AIM OF THE TASK: Your task is to extract every line from the material below exactly.

PROVIDED DATA:

▬▬▬▬▬▬▬▬▬▬

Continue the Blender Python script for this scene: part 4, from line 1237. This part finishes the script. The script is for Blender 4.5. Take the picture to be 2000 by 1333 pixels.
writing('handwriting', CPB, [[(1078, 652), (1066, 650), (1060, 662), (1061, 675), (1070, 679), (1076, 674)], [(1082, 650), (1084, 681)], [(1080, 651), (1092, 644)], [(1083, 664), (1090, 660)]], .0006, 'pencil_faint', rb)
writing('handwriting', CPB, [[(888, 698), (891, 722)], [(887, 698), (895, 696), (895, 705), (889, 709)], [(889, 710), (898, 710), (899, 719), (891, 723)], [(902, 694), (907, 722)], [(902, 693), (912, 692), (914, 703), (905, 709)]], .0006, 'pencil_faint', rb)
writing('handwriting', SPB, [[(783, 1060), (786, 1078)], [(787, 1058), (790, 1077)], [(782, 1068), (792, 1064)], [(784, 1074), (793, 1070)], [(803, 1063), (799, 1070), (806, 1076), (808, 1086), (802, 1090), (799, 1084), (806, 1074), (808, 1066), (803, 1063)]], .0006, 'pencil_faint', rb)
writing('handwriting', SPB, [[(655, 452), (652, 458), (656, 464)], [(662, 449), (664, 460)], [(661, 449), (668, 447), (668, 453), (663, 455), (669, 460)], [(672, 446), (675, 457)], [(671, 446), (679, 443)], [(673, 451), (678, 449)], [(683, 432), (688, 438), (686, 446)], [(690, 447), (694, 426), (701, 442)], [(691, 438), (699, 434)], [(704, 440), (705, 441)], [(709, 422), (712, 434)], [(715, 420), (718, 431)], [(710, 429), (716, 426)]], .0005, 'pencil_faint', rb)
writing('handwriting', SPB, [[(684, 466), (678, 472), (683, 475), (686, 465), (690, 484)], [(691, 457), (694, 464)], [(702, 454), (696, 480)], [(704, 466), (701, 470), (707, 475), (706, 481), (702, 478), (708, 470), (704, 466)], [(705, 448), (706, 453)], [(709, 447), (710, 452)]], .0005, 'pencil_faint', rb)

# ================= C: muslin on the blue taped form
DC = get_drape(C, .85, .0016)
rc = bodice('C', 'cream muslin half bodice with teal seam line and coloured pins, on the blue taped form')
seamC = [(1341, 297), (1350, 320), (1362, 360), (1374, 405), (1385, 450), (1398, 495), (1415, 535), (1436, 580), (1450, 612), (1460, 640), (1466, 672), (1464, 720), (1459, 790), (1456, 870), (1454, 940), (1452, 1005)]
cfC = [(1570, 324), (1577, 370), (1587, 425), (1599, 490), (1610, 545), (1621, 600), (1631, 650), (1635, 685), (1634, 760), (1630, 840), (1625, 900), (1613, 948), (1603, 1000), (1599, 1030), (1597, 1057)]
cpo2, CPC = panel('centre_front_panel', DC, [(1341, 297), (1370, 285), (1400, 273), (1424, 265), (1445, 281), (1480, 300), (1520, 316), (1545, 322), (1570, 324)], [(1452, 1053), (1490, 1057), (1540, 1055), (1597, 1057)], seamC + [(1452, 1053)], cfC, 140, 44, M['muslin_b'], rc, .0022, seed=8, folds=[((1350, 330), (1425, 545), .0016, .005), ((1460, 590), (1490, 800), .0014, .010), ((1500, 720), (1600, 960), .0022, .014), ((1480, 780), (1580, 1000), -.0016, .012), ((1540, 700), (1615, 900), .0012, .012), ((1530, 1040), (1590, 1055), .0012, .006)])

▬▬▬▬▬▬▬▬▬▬

EXERCISE RESPONSE:
Continue the Blender Python script for this scene: part 4, from line 1237. This part finishes the script. The script is for Blender 4.5. Take the picture to be 2000 by 1333 pixels.
writing('handwriting', CPB, [[(1078, 652), (1066, 650), (1060, 662), (1061, 675), (1070, 679), (1076, 674)], [(1082, 650), (1084, 681)], [(1080, 651), (1092, 644)], [(1083, 664), (1090, 660)]], .0006, 'pencil_faint', rb)
writing('handwriting', CPB, [[(888, 698), (891, 722)], [(887, 698), (895, 696), (895, 705), (889, 709)], [(889, 710), (898, 710), (899, 719), (891, 723)], [(902, 694), (907, 722)], [(902, 693), (912, 692), (914, 703), (905, 709)]], .0006, 'pencil_faint', rb)
writing('handwriting', SPB, [[(783, 1060), (786, 1078)], [(787, 1058), (790, 1077)], [(782, 1068), (792, 1064)], [(784, 1074), (793, 1070)], [(803, 1063), (799, 1070), (806, 1076), (808, 1086), (802, 1090), (799, 1084), (806, 1074), (808, 1066), (803, 1063)]], .0006, 'pencil_faint', rb)
writing('handwriting', SPB, [[(655, 452), (652, 458), (656, 464)], [(662, 449), (664, 460)], [(661, 449), (668, 447), (668, 453), (663, 455), (669, 460)], [(672, 446), (675, 457)], [(671, 446), (679, 443)], [(673, 451), (678, 449)], [(683, 432), (688, 438), (686, 446)], [(690, 447), (694, 426), (701, 442)], [(691, 438), (699, 434)], [(704, 440), (705, 441)], [(709, 422), (712, 434)], [(715, 420), (718, 431)], [(710, 429), (716, 426)]], .0005, 'pencil_faint', rb)
writing('handwriting', SPB, [[(684, 466), (678, 472), (683, 475), (686, 465), (690, 484)], [(691, 457), (694, 464)], [(702, 454), (696, 480)], [(704, 466), (701, 470), (707, 475), (706, 481), (702, 478), (708, 470), (704, 466)], [(705, 448), (706, 453)], [(709, 447), (710, 452)]], .0005, 'pencil_faint', rb)

# ================= C: muslin on the blue taped form
DC = get_drape(C, .85, .0016)
rc = bodice('C', 'cream muslin half bodice with teal seam line and coloured pins, on the blue taped form')
seamC = [(1341, 297), (1350, 320), (1362, 360), (1374, 405), (1385, 450), (1398, 495), (1415, 535), (1436, 580), (1450, 612), (1460, 640), (1466, 672), (1464, 720), (1459, 790), (1456, 870), (1454, 940), (1452, 1005)]
cfC = [(1570, 324), (1577, 370), (1587, 425), (1599, 490), (1610, 545), (1621, 600), (1631, 650), (1635, 685), (1634, 760), (1630, 840), (1625, 900), (1613, 948), (1603, 1000), (1599, 1030), (1597, 1057)]
cpo2, CPC = panel('centre_front_panel', DC, [(1341, 297), (1370, 285), (1400, 273), (1424, 265), (1445, 281), (1480, 300), (1520, 316), (1545, 322), (1570, 324)], [(1452, 1053), (1490, 1057), (1540, 1055), (1597, 1057)], seamC + [(1452, 1053)], cfC, 140, 44, M['muslin_b'], rc, .0022, seed=8, folds=[((1350, 330), (1425, 545), .0016, .005), ((1460, 590), (1490, 800), .0014, .010), ((1500, 720), (1600, 960), .0022, .014), ((1480, 780), (1580, 1000), -.0016, .012), ((1540, 700), (1615, 900), .0012, .012), ((1530, 1040), (1590, 1055), .0012, .006)])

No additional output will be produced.